A tough day in the office? Microfinance at an inspirational organisation

Alice Reeves – Timor-Leste

East Timor, Timor-Leste, Timor-Lorosaé…

Literal meaning is important here, and names are not chosen frivolously.  Leste means ‘east’ in Portuguese.  In the local language, Tetum, Lorosaé means ‘east’ – literally ‘sunrise’.  For those of you familiar with Bahasa, the main language of Indonesia, the word Timor can be translated as, well, ‘east’.

Just keep heading towards the rising sun, one day you will eventually arrive at the shores of this rocky, dusty, mountainous island just off the northern coast of Australia, at the very tail end of the Indonesian archipelago.  It’s definitely a long way east.

It may seem a sleepy backwater, a long way from Asia’s bustling metropolises but this tiny country packs a unexpected punch.  A Portuguese colony for four centuries, then Indonesia’s 27th province,  Timor-Leste finally shook off its colonial history and embraced independence a little over a decade ago.

The first ten years of existence have not been the smoothest. Widespread civil unrest and violence marred the second half of the last decade, but now – with much persistence – Timor Leste is on the eve of taking the next step as a politically stable independent state: as of the end of this year many UN troops and police will be heading home.

Reaching this level of political and economic stability is a big achievement for this young nation, but for the million or so Timorese making a living can still present multiple challenges.  This island is a true pristine wilderness.  It lacks (or maybe it is blessed – who are we to argue?) with virtually no industry, no pollution but also little infrastucture or other fundamental buildling blocks supporting a strong economy and job creation.

Here is where one of Kiva’s newest partners, Tuba Rei Metin (TRM) comes in.  TRM is a traditional microfinance institution that provides loans of anywhere between fifty to several thousand dollars to enterprising women looking to set up a small business, or agricultural ventures.

A name devised after many weeks of thought and countless cups of local-brew coffee, TRM means “stand firmly on the earth” – and in keeping with the significance of words in this tiny state,  this is no exaggeration.  TRM has weathered many more storms than most organisations could ever conceive of.

During the civil war many Timorese were evacuated or fled to refugee camps.  Still more lost their livelihoods and posessions in their entirety.  For eleven of the thirteen Timorese microfinance institutions this proved an insurmountable challenge, and in the face of debt and the rush of humanity escaping to the safety of Australia, one by one they folded.

In defiance of the municipal unrest, TRM continued to serve its clients, braving travel around the island to camps, the remote hills or the ever-present dangers of the city – no matter what the individual circumstances of their clients.  Step by step, dollar by dollar, this commitment paid off and today TRM is one of only two microfinance organisations remaining in Timor-Leste.

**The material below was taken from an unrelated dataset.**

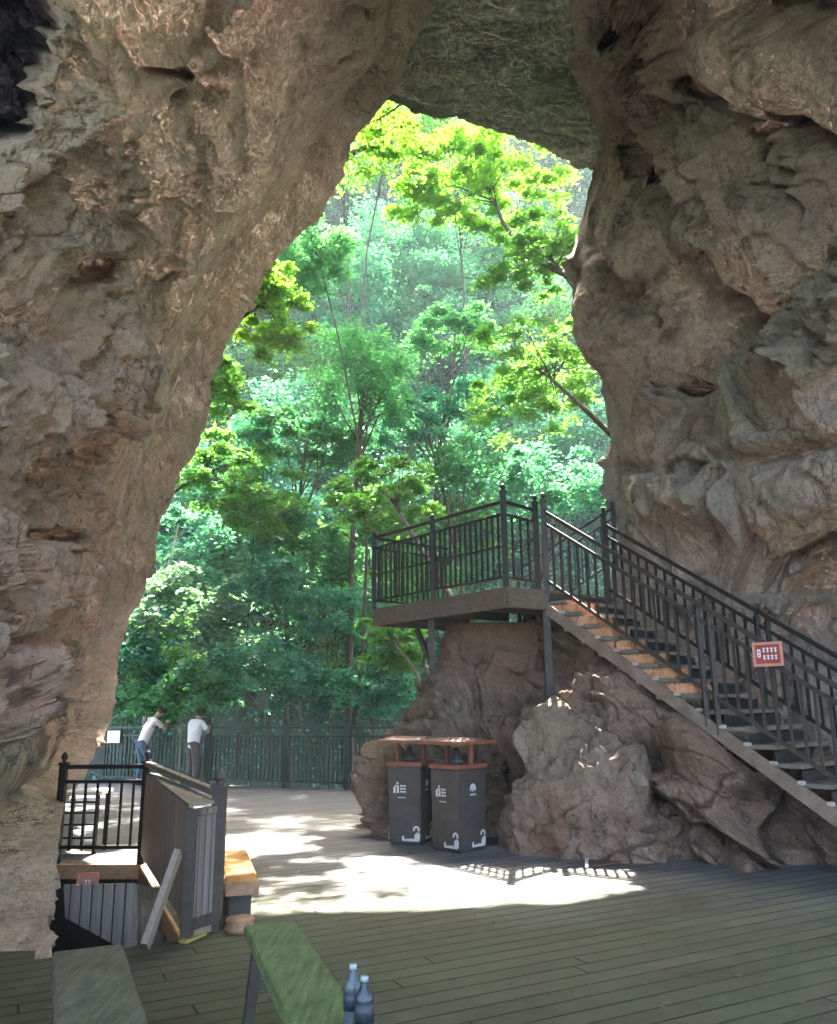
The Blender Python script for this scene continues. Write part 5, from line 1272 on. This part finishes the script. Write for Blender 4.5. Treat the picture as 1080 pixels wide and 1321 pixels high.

Its history is a source of pride.

TRM lends almost exclusively to women, who diligently provide the economic backbone of the country.  Be it around town or travelling the mountainous hinterland – you will see women running small kiosks, manning road-side food stalls, or gathering tall grasses from which to weave baskets, mats or roofs, all of which are sold by the roadside.

So far only a tiny proportion of the community has access to the loans offered by TRM, but through the partnership with Kiva the objective is to expand this step by step – reaching ever more women who can usefully use the finance on offer to better their lives, and those of their families.

So it finally falls to me – as the unbelievably fortunate Kiva Fellow to have landed on this remote glittering isle – to welcome TRM into the Kiva family.  So far it has demonstrated a remarkable tenacity serving one of the poorest populations on earth…long may that continue!